## Work to do
Collect each line containing "were".
--- --- ---
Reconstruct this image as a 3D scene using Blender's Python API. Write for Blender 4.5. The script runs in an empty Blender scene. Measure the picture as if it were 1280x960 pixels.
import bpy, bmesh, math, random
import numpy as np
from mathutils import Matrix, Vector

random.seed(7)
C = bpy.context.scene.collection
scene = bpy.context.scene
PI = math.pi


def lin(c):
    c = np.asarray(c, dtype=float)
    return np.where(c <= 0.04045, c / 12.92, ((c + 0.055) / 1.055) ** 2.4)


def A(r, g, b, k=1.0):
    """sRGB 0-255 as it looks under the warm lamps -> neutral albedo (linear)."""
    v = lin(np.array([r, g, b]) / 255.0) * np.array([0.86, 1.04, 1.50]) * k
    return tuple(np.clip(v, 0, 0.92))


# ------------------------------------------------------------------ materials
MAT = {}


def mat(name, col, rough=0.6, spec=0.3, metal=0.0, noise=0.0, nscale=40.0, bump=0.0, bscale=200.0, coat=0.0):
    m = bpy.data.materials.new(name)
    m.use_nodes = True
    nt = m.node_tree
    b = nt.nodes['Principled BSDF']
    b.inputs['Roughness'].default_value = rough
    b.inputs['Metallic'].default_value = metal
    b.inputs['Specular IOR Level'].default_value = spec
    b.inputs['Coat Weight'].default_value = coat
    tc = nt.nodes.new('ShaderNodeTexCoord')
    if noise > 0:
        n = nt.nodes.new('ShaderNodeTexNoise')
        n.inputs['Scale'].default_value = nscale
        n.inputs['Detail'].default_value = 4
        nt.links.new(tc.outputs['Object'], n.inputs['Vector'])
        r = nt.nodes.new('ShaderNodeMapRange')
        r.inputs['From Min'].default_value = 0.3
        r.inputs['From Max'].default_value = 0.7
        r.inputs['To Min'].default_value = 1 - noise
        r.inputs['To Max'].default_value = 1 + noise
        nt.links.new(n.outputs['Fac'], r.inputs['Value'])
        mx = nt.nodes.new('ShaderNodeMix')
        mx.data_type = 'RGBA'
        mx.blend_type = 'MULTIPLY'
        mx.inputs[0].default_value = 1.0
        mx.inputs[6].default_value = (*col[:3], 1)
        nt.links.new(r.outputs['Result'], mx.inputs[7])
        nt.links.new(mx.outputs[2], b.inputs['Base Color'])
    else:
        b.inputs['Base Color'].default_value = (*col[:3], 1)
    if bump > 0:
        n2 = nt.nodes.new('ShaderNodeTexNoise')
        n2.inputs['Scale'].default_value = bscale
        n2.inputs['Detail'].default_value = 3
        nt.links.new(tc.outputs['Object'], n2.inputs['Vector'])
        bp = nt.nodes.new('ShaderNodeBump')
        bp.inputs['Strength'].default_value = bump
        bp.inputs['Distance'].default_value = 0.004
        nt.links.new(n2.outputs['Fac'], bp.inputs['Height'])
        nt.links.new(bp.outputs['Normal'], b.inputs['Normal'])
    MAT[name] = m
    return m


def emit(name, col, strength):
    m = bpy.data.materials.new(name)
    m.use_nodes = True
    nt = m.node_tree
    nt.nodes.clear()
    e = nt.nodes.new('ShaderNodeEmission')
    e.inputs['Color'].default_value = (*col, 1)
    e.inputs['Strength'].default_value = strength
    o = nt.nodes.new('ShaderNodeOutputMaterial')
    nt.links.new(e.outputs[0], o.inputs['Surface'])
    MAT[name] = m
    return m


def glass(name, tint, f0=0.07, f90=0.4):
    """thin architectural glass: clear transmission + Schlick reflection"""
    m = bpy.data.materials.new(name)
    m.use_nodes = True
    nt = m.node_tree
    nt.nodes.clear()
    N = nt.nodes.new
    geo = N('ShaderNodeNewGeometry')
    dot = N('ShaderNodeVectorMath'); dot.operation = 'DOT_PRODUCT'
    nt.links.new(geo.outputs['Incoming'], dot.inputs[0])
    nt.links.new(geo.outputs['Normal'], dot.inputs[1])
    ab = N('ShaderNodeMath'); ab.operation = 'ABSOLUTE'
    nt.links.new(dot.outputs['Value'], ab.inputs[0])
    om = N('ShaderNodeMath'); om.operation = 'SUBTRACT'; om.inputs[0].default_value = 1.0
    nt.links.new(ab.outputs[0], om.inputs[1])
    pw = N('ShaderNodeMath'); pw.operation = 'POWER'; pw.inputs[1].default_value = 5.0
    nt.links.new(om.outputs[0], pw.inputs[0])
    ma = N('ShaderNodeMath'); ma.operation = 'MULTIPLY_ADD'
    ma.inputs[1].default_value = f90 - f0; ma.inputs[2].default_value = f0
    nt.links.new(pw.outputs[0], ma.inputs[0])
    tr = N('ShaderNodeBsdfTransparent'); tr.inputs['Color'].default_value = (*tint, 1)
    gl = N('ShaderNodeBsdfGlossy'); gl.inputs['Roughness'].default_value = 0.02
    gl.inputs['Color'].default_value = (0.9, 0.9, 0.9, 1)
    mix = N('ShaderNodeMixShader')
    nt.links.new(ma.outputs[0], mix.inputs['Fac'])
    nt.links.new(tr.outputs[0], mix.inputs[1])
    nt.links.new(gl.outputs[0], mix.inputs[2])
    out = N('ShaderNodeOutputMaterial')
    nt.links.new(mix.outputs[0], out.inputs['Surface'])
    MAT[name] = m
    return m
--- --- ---
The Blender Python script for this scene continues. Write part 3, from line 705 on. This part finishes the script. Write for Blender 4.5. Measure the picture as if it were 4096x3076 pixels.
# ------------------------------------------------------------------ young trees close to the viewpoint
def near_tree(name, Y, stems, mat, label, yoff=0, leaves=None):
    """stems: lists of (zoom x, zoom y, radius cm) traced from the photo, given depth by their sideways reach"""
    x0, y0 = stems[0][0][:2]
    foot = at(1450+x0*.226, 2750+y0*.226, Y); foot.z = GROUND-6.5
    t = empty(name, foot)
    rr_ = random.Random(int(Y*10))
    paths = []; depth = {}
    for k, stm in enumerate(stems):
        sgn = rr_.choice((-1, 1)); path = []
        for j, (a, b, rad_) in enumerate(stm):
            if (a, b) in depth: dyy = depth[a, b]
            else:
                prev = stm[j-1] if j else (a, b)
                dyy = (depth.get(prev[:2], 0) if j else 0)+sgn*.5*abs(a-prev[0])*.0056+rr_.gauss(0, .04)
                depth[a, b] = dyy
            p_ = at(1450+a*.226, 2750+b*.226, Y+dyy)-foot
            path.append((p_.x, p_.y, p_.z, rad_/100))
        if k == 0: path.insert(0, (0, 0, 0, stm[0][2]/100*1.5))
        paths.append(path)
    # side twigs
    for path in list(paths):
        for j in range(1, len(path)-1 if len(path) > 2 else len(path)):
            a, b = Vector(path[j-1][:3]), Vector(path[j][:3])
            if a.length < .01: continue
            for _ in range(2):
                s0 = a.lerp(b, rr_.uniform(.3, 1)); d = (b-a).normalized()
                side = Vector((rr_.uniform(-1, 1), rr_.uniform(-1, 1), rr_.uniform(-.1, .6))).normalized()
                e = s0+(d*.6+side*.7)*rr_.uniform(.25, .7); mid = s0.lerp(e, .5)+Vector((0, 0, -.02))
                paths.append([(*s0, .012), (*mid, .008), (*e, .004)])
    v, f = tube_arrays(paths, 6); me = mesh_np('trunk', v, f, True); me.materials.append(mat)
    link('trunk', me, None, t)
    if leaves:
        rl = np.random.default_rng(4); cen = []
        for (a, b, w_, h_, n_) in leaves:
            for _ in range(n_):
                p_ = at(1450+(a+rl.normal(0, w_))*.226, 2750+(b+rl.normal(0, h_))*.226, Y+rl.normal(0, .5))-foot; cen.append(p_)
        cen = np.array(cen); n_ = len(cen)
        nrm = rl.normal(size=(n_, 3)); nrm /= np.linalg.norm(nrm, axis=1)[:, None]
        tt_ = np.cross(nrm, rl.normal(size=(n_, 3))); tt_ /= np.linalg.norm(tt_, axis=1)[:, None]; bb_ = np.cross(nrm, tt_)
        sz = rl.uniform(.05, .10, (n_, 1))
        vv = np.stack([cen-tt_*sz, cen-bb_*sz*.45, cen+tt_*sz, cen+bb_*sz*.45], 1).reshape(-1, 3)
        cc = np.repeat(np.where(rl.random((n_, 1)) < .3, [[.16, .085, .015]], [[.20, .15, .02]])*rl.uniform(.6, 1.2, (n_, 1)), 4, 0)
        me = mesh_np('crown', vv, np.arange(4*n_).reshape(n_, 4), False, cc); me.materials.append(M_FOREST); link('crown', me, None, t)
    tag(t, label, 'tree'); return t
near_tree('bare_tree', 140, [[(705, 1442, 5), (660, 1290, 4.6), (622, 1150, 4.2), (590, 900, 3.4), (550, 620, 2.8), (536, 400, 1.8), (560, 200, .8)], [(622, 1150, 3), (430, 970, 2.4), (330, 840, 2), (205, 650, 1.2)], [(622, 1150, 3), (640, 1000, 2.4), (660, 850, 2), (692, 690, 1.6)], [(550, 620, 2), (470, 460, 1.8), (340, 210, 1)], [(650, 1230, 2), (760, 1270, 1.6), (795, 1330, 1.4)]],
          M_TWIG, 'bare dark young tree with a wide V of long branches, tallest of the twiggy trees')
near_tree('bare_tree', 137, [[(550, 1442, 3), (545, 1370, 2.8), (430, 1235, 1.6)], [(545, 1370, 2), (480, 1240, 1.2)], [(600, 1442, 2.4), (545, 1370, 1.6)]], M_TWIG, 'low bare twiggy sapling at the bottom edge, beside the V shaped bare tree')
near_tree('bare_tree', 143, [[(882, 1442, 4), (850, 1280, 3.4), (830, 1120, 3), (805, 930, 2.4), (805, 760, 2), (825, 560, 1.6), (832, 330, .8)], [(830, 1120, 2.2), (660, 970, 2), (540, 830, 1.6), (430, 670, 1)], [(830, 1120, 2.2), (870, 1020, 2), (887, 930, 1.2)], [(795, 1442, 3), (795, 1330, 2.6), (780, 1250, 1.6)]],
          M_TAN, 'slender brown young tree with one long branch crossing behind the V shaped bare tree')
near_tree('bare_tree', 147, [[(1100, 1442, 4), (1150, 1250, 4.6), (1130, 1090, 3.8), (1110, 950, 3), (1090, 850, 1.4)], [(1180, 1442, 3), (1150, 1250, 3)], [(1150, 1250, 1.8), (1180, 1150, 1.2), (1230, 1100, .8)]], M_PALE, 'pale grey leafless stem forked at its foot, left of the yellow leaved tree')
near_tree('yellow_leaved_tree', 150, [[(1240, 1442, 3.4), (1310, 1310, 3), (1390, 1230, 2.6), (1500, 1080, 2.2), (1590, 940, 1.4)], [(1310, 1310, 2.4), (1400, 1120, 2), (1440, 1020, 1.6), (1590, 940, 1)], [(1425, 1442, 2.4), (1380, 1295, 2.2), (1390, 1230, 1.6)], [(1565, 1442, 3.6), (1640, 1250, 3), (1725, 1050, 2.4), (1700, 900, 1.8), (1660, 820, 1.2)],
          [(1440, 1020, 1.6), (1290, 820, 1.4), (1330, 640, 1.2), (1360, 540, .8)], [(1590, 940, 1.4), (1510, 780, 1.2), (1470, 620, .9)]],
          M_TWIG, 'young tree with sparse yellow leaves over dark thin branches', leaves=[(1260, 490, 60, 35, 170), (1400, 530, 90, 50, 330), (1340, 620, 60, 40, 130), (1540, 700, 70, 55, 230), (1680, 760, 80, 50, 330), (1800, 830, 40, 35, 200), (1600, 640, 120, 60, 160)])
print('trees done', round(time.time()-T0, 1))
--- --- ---
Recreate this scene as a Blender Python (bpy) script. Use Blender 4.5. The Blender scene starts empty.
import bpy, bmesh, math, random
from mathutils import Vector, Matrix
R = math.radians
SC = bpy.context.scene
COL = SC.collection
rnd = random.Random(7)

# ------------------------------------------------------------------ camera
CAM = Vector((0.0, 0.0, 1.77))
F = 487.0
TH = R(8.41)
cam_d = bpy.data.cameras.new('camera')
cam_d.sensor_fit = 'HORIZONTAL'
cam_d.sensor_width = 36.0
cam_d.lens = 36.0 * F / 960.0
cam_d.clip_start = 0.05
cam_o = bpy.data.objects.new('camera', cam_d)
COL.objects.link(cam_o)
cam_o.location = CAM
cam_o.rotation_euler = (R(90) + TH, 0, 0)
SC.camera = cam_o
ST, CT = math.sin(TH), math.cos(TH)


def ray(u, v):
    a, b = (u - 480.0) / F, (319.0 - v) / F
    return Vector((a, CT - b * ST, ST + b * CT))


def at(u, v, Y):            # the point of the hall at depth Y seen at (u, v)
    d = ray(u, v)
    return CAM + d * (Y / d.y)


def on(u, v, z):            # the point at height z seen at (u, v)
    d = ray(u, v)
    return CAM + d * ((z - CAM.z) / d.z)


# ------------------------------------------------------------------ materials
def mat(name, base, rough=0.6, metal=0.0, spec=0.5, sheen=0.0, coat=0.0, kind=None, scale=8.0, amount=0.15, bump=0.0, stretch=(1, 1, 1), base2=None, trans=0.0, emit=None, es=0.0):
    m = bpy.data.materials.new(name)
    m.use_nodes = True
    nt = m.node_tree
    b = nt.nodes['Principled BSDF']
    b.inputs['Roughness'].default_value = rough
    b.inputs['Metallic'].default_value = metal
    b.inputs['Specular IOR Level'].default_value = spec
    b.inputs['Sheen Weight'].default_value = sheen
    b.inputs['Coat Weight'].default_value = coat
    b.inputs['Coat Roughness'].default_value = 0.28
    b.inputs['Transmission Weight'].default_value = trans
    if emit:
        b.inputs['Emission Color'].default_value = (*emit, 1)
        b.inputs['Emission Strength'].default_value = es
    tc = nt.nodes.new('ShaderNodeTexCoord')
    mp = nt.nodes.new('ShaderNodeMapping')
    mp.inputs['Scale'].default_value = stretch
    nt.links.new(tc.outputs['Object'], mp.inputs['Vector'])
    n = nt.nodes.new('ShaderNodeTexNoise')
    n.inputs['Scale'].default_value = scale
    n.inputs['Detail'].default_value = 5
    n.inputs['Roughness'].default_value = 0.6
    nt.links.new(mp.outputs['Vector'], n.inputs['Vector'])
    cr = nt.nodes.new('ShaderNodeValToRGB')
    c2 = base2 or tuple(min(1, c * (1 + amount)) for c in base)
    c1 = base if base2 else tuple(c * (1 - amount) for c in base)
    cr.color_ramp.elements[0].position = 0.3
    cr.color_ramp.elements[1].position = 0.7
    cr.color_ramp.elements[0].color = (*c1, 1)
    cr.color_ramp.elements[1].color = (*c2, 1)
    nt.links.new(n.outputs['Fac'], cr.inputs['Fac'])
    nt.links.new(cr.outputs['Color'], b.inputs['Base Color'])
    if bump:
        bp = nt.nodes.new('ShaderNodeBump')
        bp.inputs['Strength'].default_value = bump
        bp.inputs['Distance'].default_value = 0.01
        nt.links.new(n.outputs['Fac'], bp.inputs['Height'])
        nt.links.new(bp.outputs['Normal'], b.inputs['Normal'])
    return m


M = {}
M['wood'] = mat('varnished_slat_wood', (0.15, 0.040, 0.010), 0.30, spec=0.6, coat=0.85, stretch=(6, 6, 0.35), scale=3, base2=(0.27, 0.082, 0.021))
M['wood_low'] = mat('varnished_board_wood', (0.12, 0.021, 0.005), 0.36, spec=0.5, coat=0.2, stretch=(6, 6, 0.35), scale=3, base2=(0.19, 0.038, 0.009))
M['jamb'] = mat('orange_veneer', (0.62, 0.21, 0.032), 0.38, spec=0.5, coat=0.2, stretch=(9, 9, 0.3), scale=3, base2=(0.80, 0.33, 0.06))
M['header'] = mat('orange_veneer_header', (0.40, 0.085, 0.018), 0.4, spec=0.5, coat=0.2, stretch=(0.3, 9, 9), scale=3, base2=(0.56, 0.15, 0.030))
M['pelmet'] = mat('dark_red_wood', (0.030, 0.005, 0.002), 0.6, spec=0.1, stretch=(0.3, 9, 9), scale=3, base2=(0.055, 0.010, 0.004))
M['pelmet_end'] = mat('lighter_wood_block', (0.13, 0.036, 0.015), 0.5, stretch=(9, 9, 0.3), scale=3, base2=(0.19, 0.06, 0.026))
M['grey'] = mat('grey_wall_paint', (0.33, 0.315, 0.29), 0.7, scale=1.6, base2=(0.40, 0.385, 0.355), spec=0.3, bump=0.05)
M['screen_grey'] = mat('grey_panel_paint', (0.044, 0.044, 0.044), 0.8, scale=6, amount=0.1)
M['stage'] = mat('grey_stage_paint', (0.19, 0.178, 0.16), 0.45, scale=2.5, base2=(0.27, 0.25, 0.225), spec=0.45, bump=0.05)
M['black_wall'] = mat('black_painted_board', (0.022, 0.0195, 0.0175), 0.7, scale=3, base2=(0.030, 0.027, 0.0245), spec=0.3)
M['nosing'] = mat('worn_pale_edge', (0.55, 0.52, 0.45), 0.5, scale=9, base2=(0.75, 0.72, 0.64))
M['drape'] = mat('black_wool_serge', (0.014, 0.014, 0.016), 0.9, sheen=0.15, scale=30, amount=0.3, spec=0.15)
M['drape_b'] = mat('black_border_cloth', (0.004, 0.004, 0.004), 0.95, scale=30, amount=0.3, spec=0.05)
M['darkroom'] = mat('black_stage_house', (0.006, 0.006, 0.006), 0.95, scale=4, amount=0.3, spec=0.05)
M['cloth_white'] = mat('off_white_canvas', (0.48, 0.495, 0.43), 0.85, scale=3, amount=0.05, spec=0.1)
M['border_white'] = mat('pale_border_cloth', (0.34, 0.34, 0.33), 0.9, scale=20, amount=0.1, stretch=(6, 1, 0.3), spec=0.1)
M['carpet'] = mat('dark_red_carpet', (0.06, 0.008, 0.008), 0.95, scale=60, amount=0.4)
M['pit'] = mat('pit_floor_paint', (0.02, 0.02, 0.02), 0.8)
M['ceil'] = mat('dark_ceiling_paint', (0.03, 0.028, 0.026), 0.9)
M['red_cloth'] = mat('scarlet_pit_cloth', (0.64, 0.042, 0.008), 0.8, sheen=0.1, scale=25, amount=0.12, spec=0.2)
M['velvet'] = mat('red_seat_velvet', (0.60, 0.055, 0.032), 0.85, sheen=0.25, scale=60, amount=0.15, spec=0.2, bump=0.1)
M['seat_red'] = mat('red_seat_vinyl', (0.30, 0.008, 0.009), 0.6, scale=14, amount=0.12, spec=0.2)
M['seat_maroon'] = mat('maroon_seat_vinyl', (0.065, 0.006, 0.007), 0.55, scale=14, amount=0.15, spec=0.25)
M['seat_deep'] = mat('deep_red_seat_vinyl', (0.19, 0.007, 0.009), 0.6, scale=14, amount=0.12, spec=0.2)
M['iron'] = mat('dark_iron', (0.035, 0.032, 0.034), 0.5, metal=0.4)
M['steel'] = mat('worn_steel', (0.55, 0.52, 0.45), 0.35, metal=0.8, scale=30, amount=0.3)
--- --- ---
## Written answer
Reconstruct this image as a 3D scene using Blender's Python API. Write for Blender 4.5. The script runs in an empty Blender scene. Measure the picture as if it were 1280x960 pixels.
The Blender Python script for this scene continues. Write part 3, from line 705 on. This part finishes the script. Write for Blender 4.5. Measure the picture as if it were 4096x3076 pixels.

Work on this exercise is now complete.